Well, the asses who screened the reviews at Amazon.fr responded: “libel”.
WTF??? Hey guys, I know a thing or two about libel laws in France. I know that in France free speech is more limited than in the US and libel laws stricter. But, NO you people, saying “shame on EMI for not keeping this or that available but praise them for making other things available” is NOT, not even close to (and not even far from, because metaphors of distance simply wouldn’t even apply) “slander”.
So I had people screening my reviews, that were incompetent both in classical music AND in the law, and they were making my life needlessly complicated. Jeeeezus!
But then, my first reaction was to say, “hey what the heck”, bite the bullet and mollify that first sentence, like “a pity that EMI-France hasn’t maintained….”. Ah, but, no…. although the review had been barred, the “system” (makes me think of Kafka’s Castle) considered that I had published a review, and barred me from posting another one under the same entry.

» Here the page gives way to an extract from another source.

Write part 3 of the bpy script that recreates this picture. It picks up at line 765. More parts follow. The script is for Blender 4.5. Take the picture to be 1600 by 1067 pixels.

So: fuck Amazon.fr and go to hell if you don’t want my reviews and are afraid of your own shadow. And I moved my reviewing to Amazon.com, where to my great marvel most of my reviews got posted immediately with no apparent screening, even if they approached the 1,000-word limit (which I later discovered was in fact NOT a limit, just a recommendation – it is only passed 5,000 that the system wouldn’t accept a review) and staff was responsive and nice whenever I inquired about problems.
Ah but those were the heydays of Amazon.com, that’s over now. But how strange it is that a Honegger review would open that cycle and another one would close it, no? Ghost of Arthur, what are you trying to tell me?